Merriam-Webster Word of the Day: Cleave

The Merriam-Webster Word of the Day is cleave. Read on for what it means, how it’s used, and more.

What It Means

Cleave means “to divide by or as if by a cutting blow” and “to separate into distinct parts and especially into groups having divergent views.”

// Having lived in the backcountry for years, she always makes sure to season her firewood so it will cleave easily under her ax.

CLEAVE in Context

“A pregnant male seahorse, a shape-shifting octopus and a jellyfish that can cleave off a piece of itself to make another have been wondrous sights to behold.” — photographer David Liittschwager, quoted by, 27 June 2022

Did You Know?

Cleave is part of an exclusive lexical club whose members are known as contronyms: words that have two meanings that contradict one another. In the case of cleave the two meanings belong to two etymologically distinct words.

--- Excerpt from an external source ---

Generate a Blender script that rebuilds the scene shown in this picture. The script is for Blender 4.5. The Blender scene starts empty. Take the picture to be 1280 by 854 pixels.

One cleave means “to adhere firmly and closely or loyally and unwaveringly,” as in “a family that cleaves to tradition”; it comes from the Old English verb clifian, meaning “to adhere.” The cleave with meanings relating to splitting and dividing comes from a different Old English word, clēofan, meaning “to split.” So although one might assume the two were once cleaved to one another only to become cloven over time, such is not the case!